Problem Description

The Battle of the Water Futures (BWF) problem focuses on a hypothetical national drinking water grid of the Netherlands. The system structure (demand nodes, sources, and links), available interventions (e.g., pipes, treatment plants), and exogenous drivers (e.g., population, climate) are based on publicly available data about the Dutch context, supplemented by assumptions or insights from other regions as needed.

The main objective of the BWF is to keep the system operational until the end of the century, thereby preventing bankruptcy while fulfilling the required service requirements in each water utility. Secondary objectives include reducing emissions toward climate neutrality and ensuring fairness across regions and generations. To achieve these goals, the country’s water utilities come together to develop a national masterplan, which they agree to update every 25 years.

The masterplan specifies the interventions to be applied each year, both at the national level (e.g., connecting independent water utilities) and at the individual utility level (e.g., opening new sources). The masterplan does not need to include the replacement of ageing components (pipes and pumps), as these are automatically replaced when they reach their end of life. However, to manage this uncertainty, utilities can either schedule replacements in advance or allow components to age naturally and account for replacement costs in the budget. The masterplan also defines the national and regional policies and whether they are revised during the planning period (note: while interventions must be specified annually, policies can be set initially and remain as they are until amended in the plan).

To prepare the masterplan, information on the current system status is made available, including network models, prices, demands, population, and other relevant parameters. Future projections of key drivers (e.g., population growth, climate trends) are also provided to complement system knowledge. However, these scenarios are based on current expert knowledge and should not be treated as precise forecasts as these variables are generally deep uncertainties of the system.

Examples of deep uncertainties include:

Behind the scenes, expert opinions are combined with dynamic models to generate the synthetic time series that drive system evolution.

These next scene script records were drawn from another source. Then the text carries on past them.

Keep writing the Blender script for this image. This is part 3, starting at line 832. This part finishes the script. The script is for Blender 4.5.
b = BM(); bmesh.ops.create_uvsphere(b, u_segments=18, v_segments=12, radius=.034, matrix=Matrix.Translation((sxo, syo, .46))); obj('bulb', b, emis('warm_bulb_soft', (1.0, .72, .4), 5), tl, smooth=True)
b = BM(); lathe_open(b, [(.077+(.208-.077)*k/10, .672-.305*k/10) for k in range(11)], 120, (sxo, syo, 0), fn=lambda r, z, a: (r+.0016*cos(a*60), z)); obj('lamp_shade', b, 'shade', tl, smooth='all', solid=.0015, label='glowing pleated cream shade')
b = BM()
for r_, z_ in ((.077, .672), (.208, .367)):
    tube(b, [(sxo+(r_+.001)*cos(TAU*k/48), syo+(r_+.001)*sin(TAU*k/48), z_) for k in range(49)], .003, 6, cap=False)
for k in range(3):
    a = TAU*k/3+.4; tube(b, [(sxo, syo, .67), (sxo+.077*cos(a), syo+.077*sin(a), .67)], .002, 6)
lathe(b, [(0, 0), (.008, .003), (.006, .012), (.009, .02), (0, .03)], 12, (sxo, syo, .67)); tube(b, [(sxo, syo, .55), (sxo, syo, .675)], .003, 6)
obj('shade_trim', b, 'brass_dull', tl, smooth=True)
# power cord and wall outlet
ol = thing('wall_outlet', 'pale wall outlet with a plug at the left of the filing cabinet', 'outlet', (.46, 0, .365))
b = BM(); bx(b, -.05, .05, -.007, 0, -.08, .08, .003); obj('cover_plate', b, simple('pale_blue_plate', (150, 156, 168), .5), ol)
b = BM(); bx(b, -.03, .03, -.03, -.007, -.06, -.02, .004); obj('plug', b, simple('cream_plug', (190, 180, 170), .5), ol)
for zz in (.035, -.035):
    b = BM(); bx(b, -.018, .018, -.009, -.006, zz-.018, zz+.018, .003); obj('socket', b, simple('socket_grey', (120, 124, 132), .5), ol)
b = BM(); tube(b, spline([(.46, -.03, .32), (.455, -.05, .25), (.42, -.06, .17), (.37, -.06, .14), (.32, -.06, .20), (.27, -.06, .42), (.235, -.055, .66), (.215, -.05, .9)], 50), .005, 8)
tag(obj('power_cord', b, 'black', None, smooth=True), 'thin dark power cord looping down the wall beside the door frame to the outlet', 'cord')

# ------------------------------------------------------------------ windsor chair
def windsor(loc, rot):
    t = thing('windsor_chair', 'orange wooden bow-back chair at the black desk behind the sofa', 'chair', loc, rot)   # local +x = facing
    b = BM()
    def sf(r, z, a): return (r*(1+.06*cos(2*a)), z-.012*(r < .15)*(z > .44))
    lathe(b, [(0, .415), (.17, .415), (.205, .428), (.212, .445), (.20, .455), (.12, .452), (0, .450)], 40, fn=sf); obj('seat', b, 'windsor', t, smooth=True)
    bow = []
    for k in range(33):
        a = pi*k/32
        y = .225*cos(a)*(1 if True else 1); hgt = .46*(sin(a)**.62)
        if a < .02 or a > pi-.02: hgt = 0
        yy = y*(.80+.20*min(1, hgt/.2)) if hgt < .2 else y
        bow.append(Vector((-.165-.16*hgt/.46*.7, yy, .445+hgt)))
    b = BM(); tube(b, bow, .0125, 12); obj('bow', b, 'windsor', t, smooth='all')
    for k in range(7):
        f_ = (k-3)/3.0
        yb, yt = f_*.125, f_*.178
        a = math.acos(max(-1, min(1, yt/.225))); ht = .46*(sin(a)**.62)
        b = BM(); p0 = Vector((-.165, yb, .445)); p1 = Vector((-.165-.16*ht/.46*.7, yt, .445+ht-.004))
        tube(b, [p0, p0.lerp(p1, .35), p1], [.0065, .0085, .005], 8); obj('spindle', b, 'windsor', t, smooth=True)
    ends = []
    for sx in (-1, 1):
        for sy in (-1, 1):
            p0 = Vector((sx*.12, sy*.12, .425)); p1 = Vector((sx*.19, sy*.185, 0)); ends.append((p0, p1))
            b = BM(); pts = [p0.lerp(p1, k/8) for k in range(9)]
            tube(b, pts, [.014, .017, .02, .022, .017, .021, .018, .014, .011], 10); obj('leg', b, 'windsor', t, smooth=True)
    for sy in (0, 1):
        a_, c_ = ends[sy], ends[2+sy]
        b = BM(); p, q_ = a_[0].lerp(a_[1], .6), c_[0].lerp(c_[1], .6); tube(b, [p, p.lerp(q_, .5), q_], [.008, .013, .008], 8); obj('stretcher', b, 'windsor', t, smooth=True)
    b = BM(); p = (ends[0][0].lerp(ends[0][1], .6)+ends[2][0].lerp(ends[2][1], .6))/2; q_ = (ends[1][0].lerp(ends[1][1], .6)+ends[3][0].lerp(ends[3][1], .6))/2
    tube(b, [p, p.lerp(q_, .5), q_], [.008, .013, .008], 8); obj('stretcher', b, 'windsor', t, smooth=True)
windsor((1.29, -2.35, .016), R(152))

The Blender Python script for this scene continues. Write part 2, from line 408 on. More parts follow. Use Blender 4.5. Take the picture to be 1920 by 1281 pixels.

At each timestep, EPANET hydraulic simulations verify the network’s physical capability to transfer water and meet demands under the proposed interventions and operating conditions.

Once the masterplan is defined, utilities begin following it, operating and maintaining their systems according to its specifications. Around them, the world evolves and uncertainties unfold. After 25 years, utilities reconvene to update their plan. All system information is updated, and the performance over the past 25 years along with observed variables can be used to revise or completely redraw the masterplan. This cycle—plan, execute, observe, adapt—repeats for three rounds, testing the utilities’ ability to manage both short-term operations and long-term strategic planning under deep uncertainty.